EU will ban methiocarb slug pellets after 19 Sept

The European Union has announced the ban on methiocarb slug pellets will start this autumn giving growers until 19 September 2014 to buy these pesticide products.


Growers will have until 19 September 2015, to use up stocks they have on their farms.


The EU ruled in January that these poison-baited pellets would be banned due to their hazardous effect on grain-eating farm birds such as sparrows and finches but gave no detailed dates.


See also: EU vote to ban methiocarb slug pellets


Bayer CropScience is the only global manufacturer of methiocarb, which is used in products such as Draza Forte and Decoy Wetex, and has about a 15% share of the British slug pellet market worth about £30m annually.


“This is in line with our expectations, and will allow potato and other high-value crop growers at least one more season of using methiocarb as their front-line defence against slugs,” says Peter Stacey, the group’s molluscicides manager.

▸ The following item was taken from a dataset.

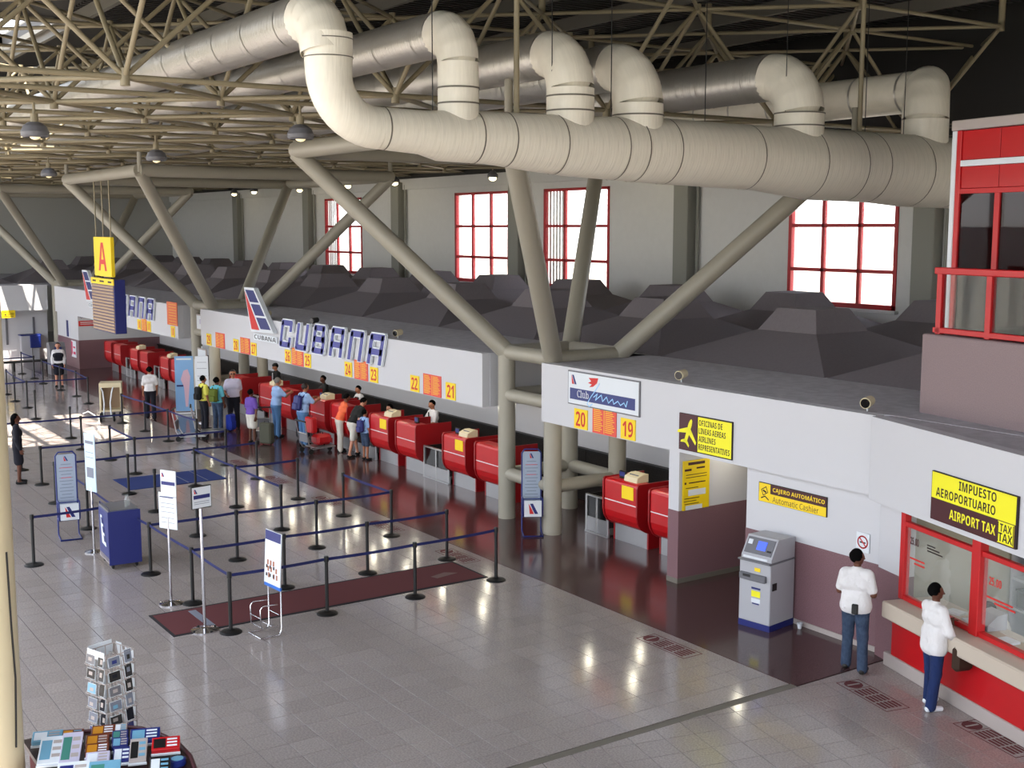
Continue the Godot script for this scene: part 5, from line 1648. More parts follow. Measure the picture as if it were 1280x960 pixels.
func trolley(label: String, at: Vector3, turn: float) -> Node3D:
	var t := thing("luggage_trolley", label, "trolley", at, turn)
	var f := mb()
	for x in [-0.26, 0.26]:
		f.sweep([Vector3(x, 0.16, 0.45), Vector3(x, 0.14, -0.3), Vector3(x, 0.3, -0.4), Vector3(x, 0.95, -0.52)], [0.018, 0.018, 0.018, 0.018], 8)
	f.tube(Vector3(-0.26, 0.15, 0.1), Vector3(0.26, 0.15, 0.1), 0.015, -1, 8)
	f.tube(Vector3(-0.26, 0.6, -0.455), Vector3(0.26, 0.6, -0.455), 0.015, -1, 8)
	f.tube(Vector3(-0.26, 0.16, 0.45), Vector3(0.26, 0.16, 0.45), 0.018, -1, 8)
	obj("frame", f, M.steel, t)
	obj("handle", mb().tube(Vector3(-0.29, 0.95, -0.52), Vector3(0.29, 0.95, -0.52), 0.024, -1, 10), M.black, t)
	obj("deck", mb().box(Vector3(0, 0.18, 0.1), Vector3(0.48, 0.02, 0.66)), M.steel, t)
	obj("back_plate", mb().box(Vector3(0, 0.47, -0.42), Vector3(0.46, 0.26, 0.012)), M.atm_dark, t)
	for p in [Vector3(-0.26, 0.08, -0.34), Vector3(0.26, 0.08, -0.34), Vector3(0, 0.07, 0.42)]:
		obj("wheel", mb().tube(p - Vector3(0.02, 0, 0), p + Vector3(0.02, 0, 0), p.y, -1, 14), M.rubber, t)
	return t

func case_bag(label: String, at: Vector3, turn: float, s: Vector3, m: Material, called := "suitcase") -> void:
	var t := thing(called, label, "suitcase", at, turn)
	obj("shell", mb().box(Vector3(0, s.y * 0.5 + 0.03, 0), s, minf(s.x, s.z) * 0.18), m, t)
	obj("handle", mb().sweep([Vector3(-0.07, s.y + 0.02, 0), Vector3(-0.07, s.y + 0.08, 0), Vector3(0.07, s.y + 0.08, 0), Vector3(0.07, s.y + 0.02, 0)], [0.012, 0.012, 0.012, 0.012], 6), M.black, t)
	obj("front_pocket", mb().box(Vector3(0, s.y * 0.4, s.z * 0.5 + 0.012), Vector3(s.x * 0.75, s.y * 0.5, 0.03), 0.01), m, t)
	for x in [-0.35, 0.35]: obj("wheel", mb().ball(Vector3(x * s.x, 0.03, 0), Vector3(0.02, 0.03, 0.03), 8), M.rubber, t)

func trolleys() -> void:
	trolley("steel luggage trolley nearest the belt post by the middle column", Vector3(12.15, 0, -35.3), deg_to_rad(60))
	trolley("steel luggage trolley just behind the people with backpacks", Vector3(12.85, 0, -35.75), deg_to_rad(70))
	trolley("empty steel luggage trolley beside the man in light blue at the desk", Vector3(14.3, 0, -34.9), deg_to_rad(150))
	trolley("steel luggage trolley loaded with red suitcases", Vector3(14.45, 0, -31.4), deg_to_rad(95))
	case_bag("red suitcase lying on the trolley's deck", Vector3(14.6, 0.19, -31.4), deg_to_rad(95), Vector3(0.42, 0.3, 0.5), M.red)
	case_bag("upright red suitcase leaning on the trolley back", Vector3(14.35, 0.52, -31.55), deg_to_rad(95), Vector3(0.42, 0.45, 0.18), M.red)
	case_bag("grey green upright suitcase behind the woman in purple", Vector3(13.75, 0, -33.35), deg_to_rad(120), Vector3(0.42, 0.62, 0.24), M.bag_grey)
	case_bag("blue bag standing at the feet of the sunglasses man", Vector3(13.75, 0, -36.25), deg_to_rad(30), Vector3(0.3, 0.5, 0.2), mat("bag_blue", Color(0.08, 0.2, 0.65), 0.6))
	case_bag("dark suitcase standing at the red desk between two men", Vector3(15.0, 0, -33.6), deg_to_rad(90), Vector3(0.45, 0.65, 0.26), M.navy_cloth)
	var c := thing("box_cart", "white box cart with a hand truck and big wheels", "cart", Vector3(11.45, 0, -41.2), deg_to_rad(-20))
	obj("carcass", mb().box(Vector3(0, 1.12, 0), Vector3(0.72, 0.16, 0.6), 0.01), M.cream, c)
	for x in [-0.33, 0.33]: obj("side", mb().box(Vector3(x, 0.66, 0), Vector3(0.06, 0.8, 0.6), 0.005), M.cream, c)
	obj("back", mb().box(Vector3(0, 0.66, -0.28), Vector3(0.66, 0.8, 0.03)), M.slat, c)
	obj("floor_board", mb().box(Vector3(0, 0.26, 0), Vector3(0.72, 0.06, 0.6), 0.005), M.cream, c)
	for x in [-0.28, 0.28]:
		for z in [-0.22, 0.22]: obj("castor", mb().ball(Vector3(x, 0.11, z), Vector3(0.04, 0.11, 0.11), 10), M.rubber, c)
	var h := thing("hand_truck", "pale hand truck with black wheels in front of the white box cart", "hand truck", Vector3(11.1, 0, -40.45), deg_to_rad(-20))
	var hf := mb()
	for x in [-0.12, 0.12]:
		hf.sweep([Vector3(x, 0.15, 0.1), Vector3(x * 0.8, 0.6, -0.02), Vector3(x * 1.2, 0.95, -0.2), Vector3(x * 1.6, 1.1, -0.15)], [0.025, 0.022, 0.022, 0.02], 8)
	hf.tube(Vector3(-0.15, 0.15, 0.1), Vector3(0.15, 0.15, 0.1), 0.02, -1, 8)
	hf.sweep([Vector3(-0.25, 0.1, 0.05), Vector3(-0.6, 0.35, 0.1), Vector3(-0.75, 0.3, 0.2)], [0.02, 0.02, 0.02], 8)
	obj("frame", hf, M.paper, h)
	for x in [-0.2, 0.22]:
		obj("wheel", mb().tube(Vector3(x - 0.03, 0.15, 0.12), Vector3(x + 0.03, 0.15, 0.12), 0.15, -1, 18), M.rubber, h)
		obj("hub", mb().tube(Vector3(x - 0.035, 0.15, 0.12), Vector3(x + 0.035, 0.15, 0.12), 0.06, -1, 12), M.paper, h)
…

The ruling does not affect other uses of methiocarb such as in seed treatments such as Mesurol.


The other major slug pellet product used in the UK is metaldehyde, which accounts for about 80% of the market, but it has come under pressure after the product has been found in watercourses.


Tighter controls over metaldehyde-based slug pellets are likely in high-risk water catchment areas to try and cut pesticide levels in drinking water, which will leave only ferric phosphate pellets as an alternative.